In Italia molto spesso si scambia il giornalismo giudiziario con il giornalismo d’inchiesta, come se il giornalismo d’inchiesta fosse il giornalismo che segue le inchieste fatte della magistratura e non quelle fatte dai giornalisti. In più è sempre più raro trovare inchieste, non solo in video, condotte per lunghi periodi di tempo e da più di un giornalista.
Questo tipo di approccio ha disabituato anche i fruitori dei contenuti ad avere a che fare con il giornalismo investigativo e i prodotti di Backstair finiscono per apparire come delle anomalie nel panorama mediatico italiano, tanto più perché realizzati da un giornale online.
Questo essere un po’ anomali, unito al fatto che molti dei nostri lavori hanno fatto esplodere dei polveroni, ha portato qualcuno a poter insinuare che, come per tanti misteri italiani, anche dietro le nostre inchieste ci potesse essere la “manina dei servizi”. Tra l’altro questa non è neanche l’accusa più grave che ci è stata rivolta in questi anni, anche da esimi colleghi che magari lavorano per delle testate che realmente hanno avuto giornalisti al soldo dei servizi segreti.
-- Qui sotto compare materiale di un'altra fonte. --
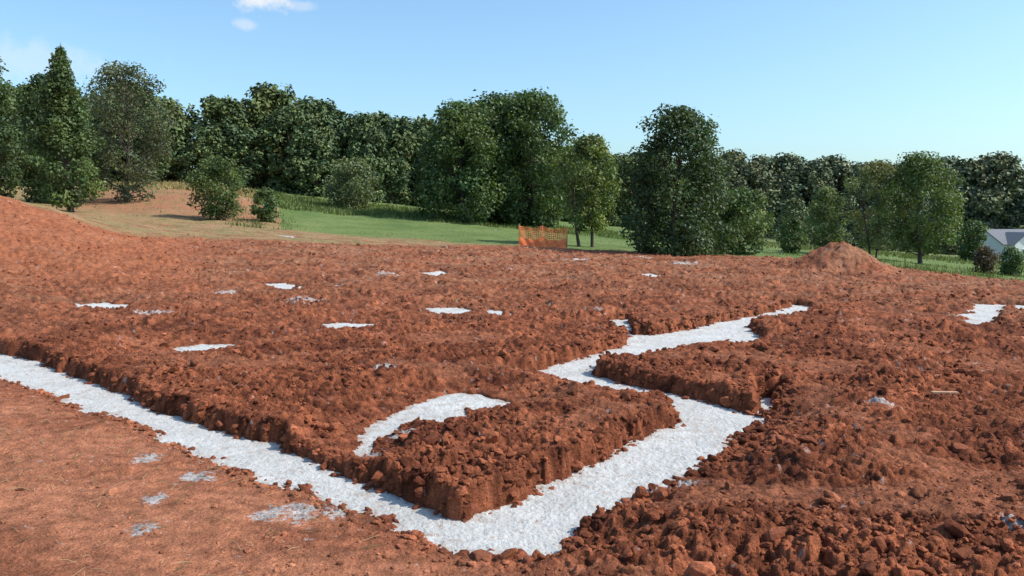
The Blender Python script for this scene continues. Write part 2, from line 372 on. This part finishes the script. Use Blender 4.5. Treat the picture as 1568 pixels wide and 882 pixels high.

Basterebbe guardare al lavoro che si fa all’estero, come per esempio quello di Al Jazeera Investigation, per capire, invece, che il giornalismo investigativo sotto copertura è possibile, che ha un grande potenziale, ma che richiede un notevole investimento di tempo e di risorse, che però molti editori non vogliono o non riescono a mettere sul piatto».